The cold! Friends and neighbors coming over... everyone ready to help with the pig slaughter and processing.
I remember my admiration, my enchanted gaze following every move of the norcino’s (pork butcher) wise and precise hands. I remember my tasks back then well... and I remember the pungent smells. Scraping the hair off the rind with a knife after an adult had doused it with boiling water... "Scrape, Mirko... scrape... clean it well."
Turning the handle of the meat grinder for the sausages... I even remember the adults arguing animatedly about the percentages of salt and pepper for the mix. Grandpa always wanted them spicier and would load them with pepper!
It was also my job to go and fry up a bit of the fresh sausage meat in a pan for a taste... how proud I was that it was up to me to cook it.
When it came time to stuff the casings... I wasn’t allowed to turn the handle. The movement had to be skillful and steady so as not to break the gut—adult stuff, basically. Then, of course, when the work was done, we all ate together...
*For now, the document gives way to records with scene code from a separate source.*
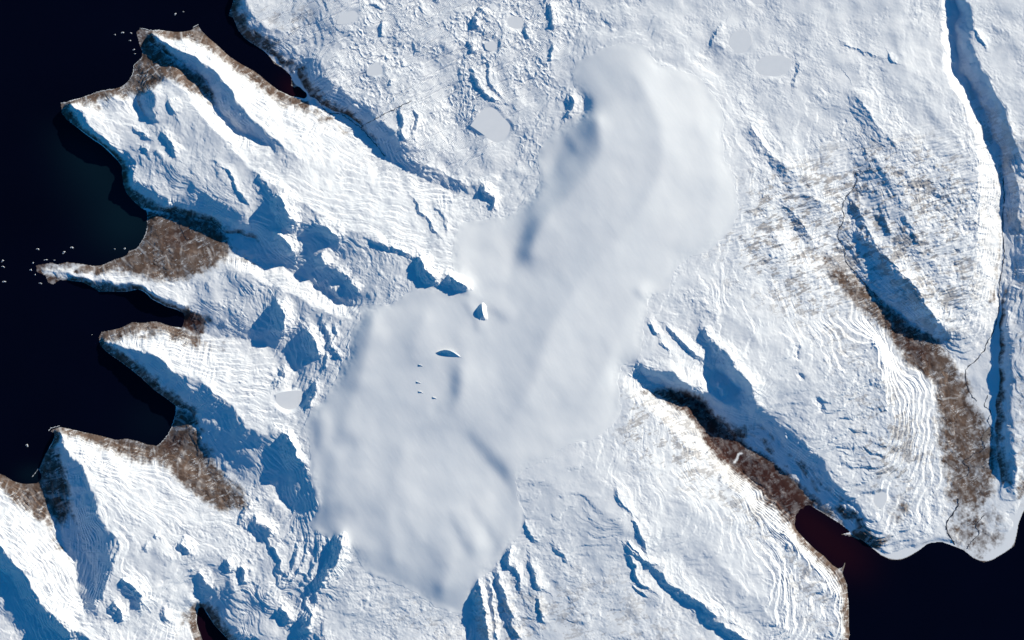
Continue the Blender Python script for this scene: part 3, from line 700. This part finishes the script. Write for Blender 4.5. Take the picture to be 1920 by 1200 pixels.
# streams
def ribbon(name, pts, width, mat, lift=.25, wig=1.2, A=None):
    ln = catmull([(x, y) for x, y in pts], 8)
    g = random.Random(len(pts) * 7 + int(pts[0][0]))
    ln = [(x + g.uniform(-wig, wig), y + g.uniform(-wig, wig)) for x, y in ln]
    vs, fs = [], []
    for i, (x, y) in enumerate(ln):
        a = ln[max(0, i - 1)]; c = ln[min(len(ln) - 1, i + 1)]
        dx, dy = c[0] - a[0], c[1] - a[1]; L = math.hypot(dx, dy) or 1
        nx, ny = -dy / L, dx / L; w_ = width * (.7 + .3 * math.sin(i * .9))
        zz = max(ground(x + nx * k2 * w_, y + ny * k2 * w_) for k2 in (-.5, 0, .5)) + lift
        vs += [W(x + nx * w_ * .5, y + ny * w_ * .5, zz), W(x - nx * w_ * .5, y - ny * w_ * .5, zz)]
        if i: fs.append((2 * i - 2, 2 * i - 1, 2 * i + 1, 2 * i))
    return py_mesh(name, vs, fs, mat, True)
STREAMS = [
 ([(1880,335),(1882,370),(1879,420),(1882,470),(1880,500),(1873,540),(1874,570),(1868,600),(1862,622),(1850,645),(1843,660),(1825,680),(1812,692),(1812,720),(1822,742),(1832,752)], 2.0, 'dark winding stream along the floor of the far eastern valley'),
 ([(1603,325),(1606,338),(1601,350),(1586,370),(1579,390),(1581,410),(1570,440),(1583,470),(1586,492),(1602,508),(1626,538),(1646,558)], 1.8, 'dark stream in the shaded canyon west of the eastern valley'),
 ([(582,178),(598,190),(610,208),(622,214),(637,213),(652,222),(665,232),(676,239),(690,255),(705,272),(722,292)], 1.7, 'thin dark stream running into the head of the narrow northern fjord'),
 ([(1842,830),(1846,838),(1838,848),(1826,850),(1818,858),(1808,862),(1806,868),(1816,876),(1815,890),(1800,897)], 1.6, 'meandering stream on the brown flats above the eastern river mouth'),
 ([(1852,742),(1846,760),(1858,772),(1852,790),(1862,806),(1850,818),(1842,830)], 1.5, 'narrow looping stream just north of the pale hayfield strip'),
 ([(1845,965),(1830,985),(1836,1000),(1822,1015),(1812,1030)], 1.6, 'braided stream across the grey delta east of the broad river mouth'),
 ([(1796,935),(1795,950),(1785,965),(1775,980),(1775,995),(1784,1010),(1791,1022)], 3.0, 'broad dark river mouth crossing the eastern coastal flats'),
 ([(676,239),(690,231),(706,222),(722,214),(740,205),(758,196),(772,189)], 1.5, 'straight dark gully stream slanting down to the valley above the narrow fjord'),
 ([(278,397),(300,405),(322,408),(336,412),(338,425),(345,440),(352,452)], 1.4, 'dark brook winding over the brown plain behind the curved beach'),
]
for pts, w_, lab in STREAMS:
    tag(ribbon('stream', pts, w_, m_stream), lab, None, 'streams', 'structure')

# a pale hayfield on the eastern flats
o = py_mesh('field', [W(x, y, at(H4, x, y) + .5) for x, y in [(1855,800),(1858,804),(1846,829),(1840,826),(1844,813)]], [[4, 3, 2, 1, 0]], m_shingle, False)
tag(o, 'pale tan hayfield strip on the brown flats by the far eastern valley mouth', None, None, 'structure')
# surf along the exposed western shores
SURF = [[(262,53),(272,54),(282,57),(300,56)],[(266,108),(258,116),(251,124),(249,138),(243,150),(236,158)],[(224,166),(205,168),(190,171),(176,175),(150,185),(132,190),(114,194)],
 [(276,396),(277,414),(275,434),(267,451),(257,466)],[(152,244),(172,259),(198,277)],[(91,808),(97,802),(112,799)],[(362,51),(372,46)],[(330,765),(328,782),(319,808),(308,824),(296,836)],[(60,894),(66,887),(72,879)]]
for pts in SURF:
    ln = catmull([(x, y) for x, y in pts], 10); vs, fs = [], []
    g = random.Random(int(pts[0][0]))
    for i, (x, y) in enumerate(ln):
        a = ln[max(0, i - 1)]; c = ln[min(len(ln) - 1, i + 1)]
        dx, dy = c[0] - a[0], c[1] - a[1]; L = math.hypot(dx, dy) or 1
        nx, ny = -dy / L, dx / L; w_ = g.uniform(.2, 1.5); j = g.uniform(-.8, .8)
        vs += [W(x + nx * (j + w_ * .5), y + ny * (j + w_ * .5), .14), W(x + nx * (j - w_ * .5), y + ny * (j - w_ * .5), .14)]
        if i: fs.append((2 * i - 2, 2 * i - 1, 2 * i + 1, 2 * i))
    tag(py_mesh('surf', vs, fs, m_surf, True), 'white line of surf along the western shore', None, None, 'stuff')

# ------------------------------------------------------------------ skerries: rock with a snow cap and a skirt of surf
def lump(name, x, y, rx, ry, hh, mat, seed, parent=None, z0=-.3, ang=0):
    g = random.Random(seed); n = 14; rings = 6; vs, fs = [], []
    k1, k2, k3 = g.uniform(0, 6.28), g.uniform(0, 6.28), g.uniform(0, 6.28)
    for r in range(rings):
        t = r / (rings - 1)
        for i in range(n):
            a = 2 * math.pi * i / n
            rad = (1 - t) ** .8 * (1 + .25 * math.sin(2 * a + k1) + .16 * math.sin(3 * a + k2) + .10 * math.sin(5 * a + k3) + g.uniform(-.06, .06))
            ex, ey = rx * rad * math.cos(a), ry * rad * math.sin(a)
            c, s_ = math.cos(ang), math.sin(ang)
            zz = z0 + (hh - z0) * (t ** .8) * (1 + g.uniform(-.08, .08))
            p = W(x + ex * c - ey * s_, y + ex * s_ + ey * c, zz)
            vs.append(p)
    for r in range(rings - 1):
        for i in range(n):
            fs.append((r * n + i, r * n + (i + 1) % n, (r + 1) * n + (i + 1) % n, (r + 1) * n + i))
    fs.append(tuple((rings - 1) * n + i for i in range(n)))
    me_o = py_mesh(name, vs, [f[::-1] for f in fs], mat, False)
    if parent is not None: me_o.parent = parent
    return me_o
SK = [
 (329,26,3.2,1.8,'larger of two lonely skerries in the sea north of the headland tip'),
 (344,22,1.6,1.2,'smaller of two lonely skerries in the sea north of the headland tip'),
 (216,65,2.0,1.4,'outermost western skerry off the brown northern point'),
 (230,61,3.6,1.6,'long skerry second from the open sea off the brown northern point'),
 (246,62,2.2,1.3,'skerry closest to the brown northern point on its west side'),
 (244,76,2.2,1.4,'skerry south-west of the brown northern point, apart from the row'),
 (251,93,2.6,1.6,'surf ringed skerry west of the narrow neck of the brown point'),
 (253,101,1.8,1.2,'small skerry just below the surf ringed one beside the brown neck'),
 (71,467,3.4,2.0,'white skerry farthest west in the arc off the sandy curved bay'),
 (135,464,3.8,2.0,'brightest white skerry in the middle of the bay mouth north of the slender spit'),
 (120,473,4.0,2.2,'broken skerry just south-west of the brightest white one'),
 (215,467,2.0,1.2,'tiny skerry nearest the south end of the curved beach but one'),
 (234,466,2.8,1.5,'skerry touching the south end of the curved beach'),
 (5,489,3.4,2.0,'northern skerry of three by the western map edge'),
 (6,500,3.6,1.7,'middle skerry of three by the western map edge'),
 (8,528,4.2,1.8,'southern skerry of three by the western map edge'),
 (86,487,4.6,1.1,'long thin skerry off the north side of the slender spit'),
 (102,488,2.0,1.1,'small skerry east of the long thin one beside the slender spit'),
 (62,493,2.0,1.8,'skerry off the north-west corner of the slender spit tip'),
 (58,506,2.2,2.4,'skerry due west of the slender spit tip'),
 (66,515,1.8,1.6,'skerry off the south-west corner of the slender spit tip'),
 (76,531,3.4,1.4,'low skerry south of the slender spit tip'),
 (51,835,3.4,2.8,'solitary pale skerry west of the dark walled southern cape'),
 (172,628,1.6,1.2,'tiny dark skerry west of the tip of the long snowy ridge'),
]
for i, (x, y, rx, ry, lab) in enumerate(SK):
    e = bpy.data.objects.new('skerry', None); COL.objects.link(e); e.location = W(x, y, 0); e.empty_display_size = .2
    tag(e, lab, 'skerry', 'skerries off the western coast')
    rk = lump('rock', x, y, rx * .62, ry * .62, .9 + .3 * (i % 3), m_rock, 100 + i, ang=i * .7 % 1 - .4)
    sn = lump('snow_cap', x + .25, y - .2, rx * .42, ry * .44, 1.15 + .3 * (i % 3), m_peak, 200 + i, z0=.25, ang=i * .7 % 1 - .4)
    sf = lump('surf_skirt', x - .3, y + .2, rx * (.95 if i != 23 else .5), ry * (.95 if i != 23 else .5), .22, m_surf, 300 + i, z0=-.1, ang=i * .7 % 1 - .4)
    for c in (rk, sn, sf):
        for v in c.data.vertices: v.co -= Vector(e.location)
        c.parent = e

# ------------------------------------------------------------------ nunataks: sharp peaks standing out of the ice
def nunatak(ridge, wl, wr, lab, tail=0, seed=0, group='nunataks in the ice cap'):
    """ridge: (x, y, height over the ice); steep wl face towards the shade, gentle wr back."""
    ln = catmull(ridge, 5); g = random.Random(seed)
    cx_, cy_ = ridge[len(ridge) // 2][:2]
    e = bpy.data.objects.new('nunatak', None); COL.objects.link(e); e.location = W(cx_, cy_, ground(cx_, cy_, ICEH))
    tag(e, lab, 'rock peak', group)
    off = Vector(e.location)
    def sheet(name, width, sx_, sy_, mat, pw):
        vs, fs = [], []; m = 9
        for i, (x, y, h) in enumerate(ln):
            for j in range(m):
                t = j / (m - 1); jit = g.uniform(-.6, .6) * (0 < t < 1)
                px, py = x + sx_ * width * t * min(1, .25 + h / 6) + jit * .6, y + sy_ * width * t * min(1, .25 + h / 6) + jit
                z = ground(px, py, ICEH) - .5 * t - .15 + max(0, h) * (1 - t) ** pw + (g.uniform(-.15, .15) if 0 < t < 1 else 0)
                vs.append(tuple(Vector(W(px, py, z)) - off))
        for i in range(len(ln) - 1):
            for j in range(m - 1):
                a = i * m + j; fs.append((a, a + 1, a + m + 1, a + m))
        o = py_mesh(name, vs, fs, mat, False); o.parent = e; return o
    sheet('shaded_face', wl, SH[0], SH[1], m_peak, 1.1)
    sheet('sunlit_face', wr, .8, .35, m_peak, 1.7)
    return e
nunatak([(905,567,1),(904,574,8),(905,584,7.5),(908,594,4),(912,600,.5)], 14, 14, 'pyramid shaped peak jutting from the ice just below the dark ridge end', seed=1)
nunatak([(818,661,.5),(828,657,4.5),(838,656,6.5),(850,660,5),(862,668,1),(868,672,.2)], 12, 11, 'long low crescent peak in the middle of the ice cap tongue', seed=2)
for (x, y), lab in zip([(788,684),(784,716),(788,734),(814,745)],
    ['small snow knob of four, the one nearest the crescent peak', 'small snow knob of four, second down the slope from the crescent peak',
     'small snow knob of four, lowest on its western side', 'small snow knob of four, easternmost and lowest on the slope']):
    nunatak([(x - 4, y - 1, .2), (x, y, 1.7), (x + 3, y + 1, 1.2), (x + 6, y + 3, .1)], 4, 6, lab, seed=int(x + y))

# shingle spits at the mouth of the eastern fjord
def spit(pts, lab):
    vs, fs = [], []
    ln = catmull(pts, 6)
    for i, (x, y, w_) in enumerate(ln):
        a = ln[max(0, i - 1)]; c = ln[min(len(ln) - 1, i + 1)]
        dx, dy = c[0] - a[0], c[1] - a[1]; L = math.hypot(dx, dy) or 1; nx, ny = -dy / L, dx / L
        for k2, z in ((-1, -.3), (-.4, .35), (.4, .35), (1, -.3)): vs.append(W(x + nx * w_ * k2, y + ny * w_ * k2, z))
        if i:
            for q_ in range(3): a_ = 4 * i - 4 + q_; fs.append((a_, a_ + 1, a_ + 5, a_ + 4))
    tag(py_mesh('shingle_spit', vs, fs, m_shingle, False), lab, 'spit', 'shingle spits in the eastern fjord')
spit([(1578,1002,.8),(1590,1003,1.6),(1600,1005,2.6),(1612,1010,3.4)], 'thin pale shingle spit pointing west from the northern fjord shore')
spit([(1584,1055,.7),(1582,1062,1.8),(1578,1070,3.2)], 'short brown shingle hook on the southern fjord shore')

# ------------------------------------------------------------------ light, sky, camera
sd = Vector((math.cos(SUN_A) * math.cos(SUN_EL), math.sin(SUN_A) * math.cos(SUN_EL), math.sin(SUN_EL)))
L = bpy.data.lights.new('sun', 'SUN'); L.energy = 5.0; L.angle = math.radians(.5); L.color = (1, .915, .74)
so = bpy.data.objects.new('sun', L); COL.objects.link(so); so.rotation_euler = (-sd).to_track_quat('-Z', 'Y').to_euler(); so.location = (0, 0, 300)
wd = bpy.data.worlds.new('World'); scene.world = wd; wd.use_nodes = True
nt = wd.node_tree; bg = nt.nodes['Background']; sky = nt.nodes.new('ShaderNodeTexSky'); sky.sky_type = 'NISHITA'; sky.sun_disc = False
sky.sun_elevation = SUN_EL; sky.sun_rotation = math.pi / 2 - SUN_A
tint = nt.nodes.new('ShaderNodeMix'); tint.data_type = 'RGBA'; tint.blend_type = 'MULTIPLY'; tint.inputs[0].default_value = 1
tint.inputs[7].default_value = (.13, .96, 1.28, 1)                      # deep polar blue overhead
nt.links.new(sky.outputs[0], tint.inputs[6]); nt.links.new(tint.outputs[2], bg.inputs[0]); bg.inputs[1].default_value = .06
sky.dust_density = 0; sky.ozone_density = 5; sky.air_density = 1
cam = bpy.data.cameras.new('camera'); co = bpy.data.objects.new('camera', cam); COL.objects.link(co)
CAM_H = 2400.0
co.location = (0, 0, CAM_H); cam.sensor_width = 36; cam.lens = 36 * CAM_H / 192.0; cam.clip_start = 10; cam.clip_end = 6000
scene.camera = co
scene.cycles.diffuse_bounces = 2
vs_ = scene.view_settings; vs_.view_transform = 'Standard'; vs_.look = 'None'; vs_.exposure = .4; vs_.gamma = 1
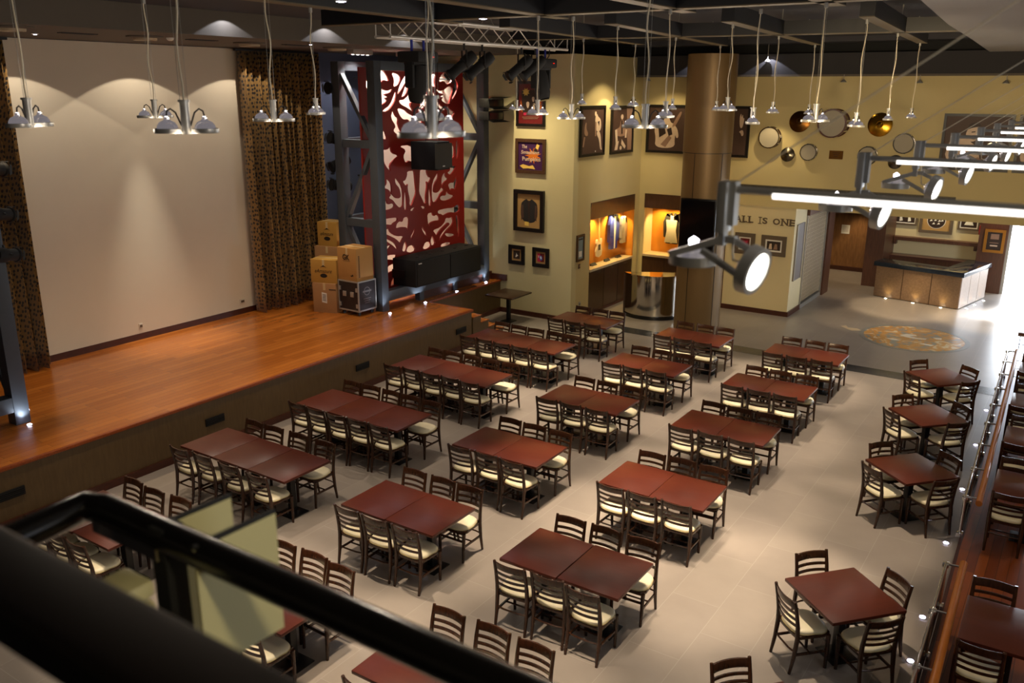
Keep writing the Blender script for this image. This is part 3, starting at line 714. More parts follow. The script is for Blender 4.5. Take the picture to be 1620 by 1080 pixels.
for z, l in ((5.62, 'upper black floodlight with barn doors on the frame post by the poster wall'), (5.30, 'lower black floodlight with barn doors on the frame post by the poster wall')):
    o = thing('floodlight', l, 'floodlight', (-13.3, 18.95, z), 0, 'floodlights by the poster wall')
    M().bb(-13.45, -13.15, 18.6, 19.3, z - .11, z + .11).build('housing', m_matblack, o, bevel=.02)
    fm = M(); fm.add([(-13.15, 18.6, z + .11), (-13.15, 19.3, z + .11), (-12.95, 19.4, z + .15), (-12.95, 18.5, z + .15)], [(0, 1, 2, 3)]); fm.add([(-13.15, 18.6, z - .11), (-13.15, 19.3, z - .11), (-12.98, 19.35, z - .15), (-12.98, 18.55, z - .15)], [(0, 1, 2, 3)])
    fm.each('barn_door', m_matblack, o)
    M().bb(-13.149, -13.14, 18.65, 19.25, z - .08, z + .08).build('lens', m_rubber, o)
    M().bb(-13.6, -13.45, 18.9, 19.0, z - .03, z + .03).build('bracket', m_black, o)
for z, l in ((4.86, 'dark spotlight clamped on the cut-off steel frame, highest of three'), (4.2, 'dark spotlight clamped on the cut-off steel frame, middle of three'), (3.6, 'dark spotlight clamped on the cut-off steel frame, lowest of three')):
    profile_spot('frame_spotlight', l, (-13.3, 6.42, z + .1), (-.3, .9, -.15), .36, .11, 'spotlights on the cut-off frame', .12)
# strip lights over the fretwork panel
for y, l in ((15.35, 'white four-lamp ceiling strip light over the pole of stage lights'), (17.0, 'white four-lamp ceiling strip light over the middle of the red panel')):
    o = thing('strip_light', l, 'strip light', (-14.4, y, 6.8), 0, 'strip lights over the panel')
    M().bb(-14.5, -14.3, y - .32, y + .32, 6.70, 6.80).build('housing', m_alu, o, bevel=.01)
    for k in range(4): M().lathe([(.035, 6.695), (.03, 6.69), (0.001, 6.688)], 12, 0, Matrix.Translation((-14.4, y - .24 + k * .16, 0))).build('lamp', m_lamp_face, o)
    spot((-14.4, y, 6.68), (-14.6, y, 4.5), 90, 120, .6, (255, 250, 240), .1)
for y in (15.6, 16.4, 17.3, 18.2): spot((-14.30, y, 6.55), (-14.52, y, 3.0), 150, 120, .9, (255, 244, 226), .05)  # extra spots added to brighten the backing board from above
for y in (15.7, 16.86, 18.1): spot((-14.30, y, 1.0), (-14.54, y, 3.6), 55, 120, .9, (255, 226, 196), .05)  # unseen uplights added to brighten the backing board from below

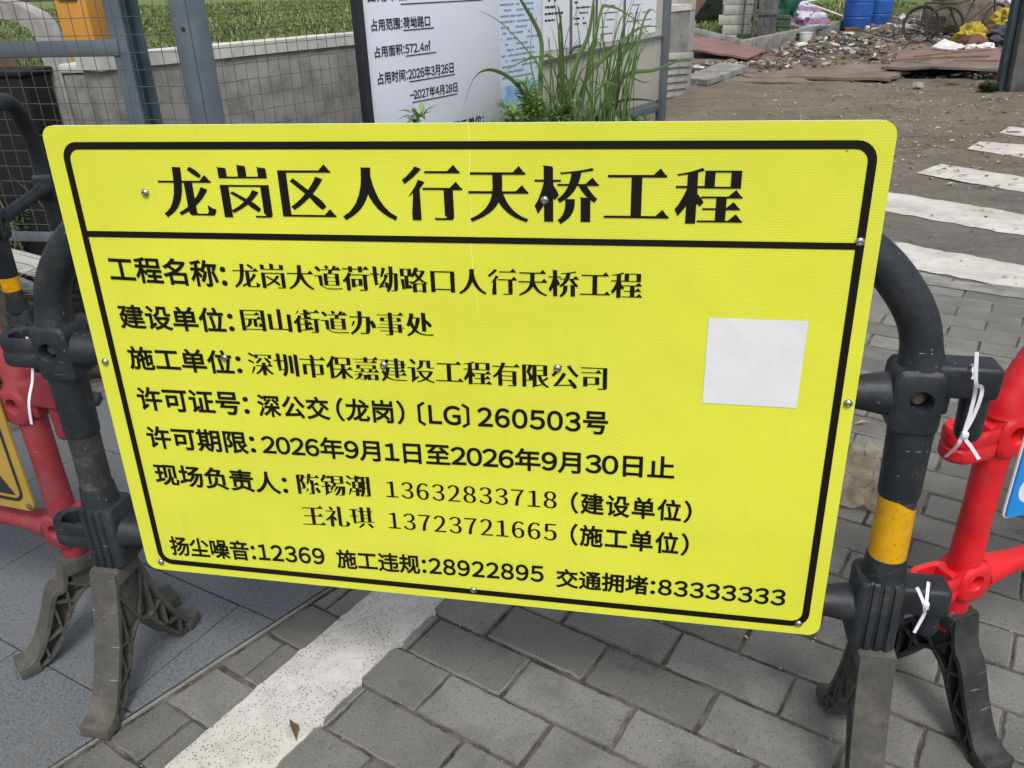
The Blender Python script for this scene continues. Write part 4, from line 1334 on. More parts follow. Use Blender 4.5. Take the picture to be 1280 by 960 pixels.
def textlines(parent, v0, v1, z0, z1, pitch, h, seed, ragged=.25, indent=.0, y=-.0012, dens=.72):
    """rows of tiny unreadable print: short dark dashes"""
    rg = random.Random(seed); bm = bmesh.new(); z = z1
    while z > z0:
        x = v0 + (rg.random() < .3) * indent; end = v1 - rg.random() * ragged * (v1 - v0)
        while x < end:
            w_ = rg.uniform(.012, .07)
            if rg.random() < dens: bq(bm, x, min(x + w_, end), z - h / 2, z + h / 2, y)
            x += w_ + rg.uniform(.003, .012)
        z -= pitch
    return struct(obj('small_print', bm, M['ink2'], parent, smooth=False), 'stuff')
M['faint'] = pbr('faint_print', (122, 146, 176), None, rough=.6)
o = textlines(n_, 3.89, 4.37, .70, 1.80, .034, .009, 4, .2); o.data.materials[0] = M['faint']
papers = [(4.415, 4.79, .84, 1.80, 3), (4.835, 5.18, .82, 1.8, 7), (5.235, 5.66, .84, 1.8, 9), (5.72, 6.32, .86, 1.8, 12)]
for i, (a, b, z0, z1, sd_) in enumerate(papers):
    bm = bmesh.new(); bq(bm, a, b, z0, z1, .0012)
    p_ = obj('paper', bm, M['paper'], board, smooth=False)
    o = textlines(p_, a + .03, b - .05, z0 + (.16 if i < 2 else .05), z1 - .05, (.042, .036, .050, .06)[i], (.014, .012, .007, .007)[i], sd_, .45, .03, -.0004)
# grey rule below the papers: the lower frame of the notice cabinet, with a hasp
bm = bmesh.new(); strip(bm, [(4.40, -.006, .772), (6.46, -.006, .818)], (0, 1, 0), .03, .022)
cab = obj('cabinet_frame', fixn(bm), M['framegrey'], board)
bm = bmesh.new(); tube(bm, catmull([(4.78, -.01, .80), (4.80, -.03, .835), (4.93, -.03, .842), (4.99, -.01, .81)], 5), .010, 8); obj('hasp', fixn(bm), M['fencedark'], cab)
for v in (4.81, 5.205, 5.69):
    bm = bmesh.new(); box(bm, (v, -.003, 1.31), (.012, .012, .98)); obj('divider', fixn(bm), M['framegrey'], cab)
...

Padellaccia (pan-fried pork scraps), wine, cards, curses, laughter, and the accordion.
I grew up among fegatelli (pork liver) and bay leaves, ventricina, sausages and mazzafegati, "pizze sotto lu focu" (flatbread cooked under embers), birds on the spit, snails, tripe and pecorino, wild boar stew, mushrooms cooked over coals, homemade pasta, unsalted bread, and that Sunday morning sauce.
How can you not carry these images and sensory memories inside you forever? How can you not be influenced by them for life? How can you not feel those roots so strong they remain as colors, smells, and flavors in your mind?
One day I said: "I’m going to be a Chef."
And that’s how it happened...
So much sweat, so many burns, so many scars, so many hours, and that knife callus under the index finger of my right hand—the mark of every cook.
Then it happens that you grow up, you travel, you discover, you encounter other cultures, experiences, smells, and tastes.
The many years spent in Rome made me feel like the great classics of Roman cuisine were partly mine, too. The curiosity I’ve always had led me to play with molecular gastronomy—among powders and potions, unlikely ingredients, precision scales, and various toys—making me feel more like a chemistry student than a cook.
Years spent abroad, amidst the frustration of seeing someone still put ketchup on overcooked pasta or seeing cans of "ravioli in sauce" for sale in supermarkets.
Years spent far away—many of them—with the enthusiasm and joy of learning... discovering... tasting again... and always the desire to grow.
Then, having grown older—"more mature," I prefer to say—you find yourself returning home, to your land, after 30 years that flew by in a heartbeat, and...
SURPRISE!
You rediscover yourself as that child filled with the smell of Grandma’s sauce.
You find yourself hungry to find those flavors again.
You wander through delis and supermarkets, flip through a supplier’s catalog, fall in love with a farmer's stall "dealing" his goods on the street, lose yourself in that little bundle your parents put in your hands filled with sausages, eggs from the coop, gathered herbs, some frozen truffles, and homemade cheese.
You realize how far away from you... those gourmet dishes are. Those chemistry experiments, those decorations that were often more important than the substance, that cuisine made of big numbers or big appearances.
You see yourself as a child again, with a longing to return to that frank, honest, emotional cuisine—made of memories, smells, and flavors that stay inside.
You see yourself back in that kitchen with Grandma Rosa, and at 50 years old, you say to yourself:
"This is what I want to do when I grow up!"
No longer the CHEF...
When I grow up, I want to be that wanderer who came home and now cooks to share those memories, those flavors, and those emotions.
What a circle life is... what a journey!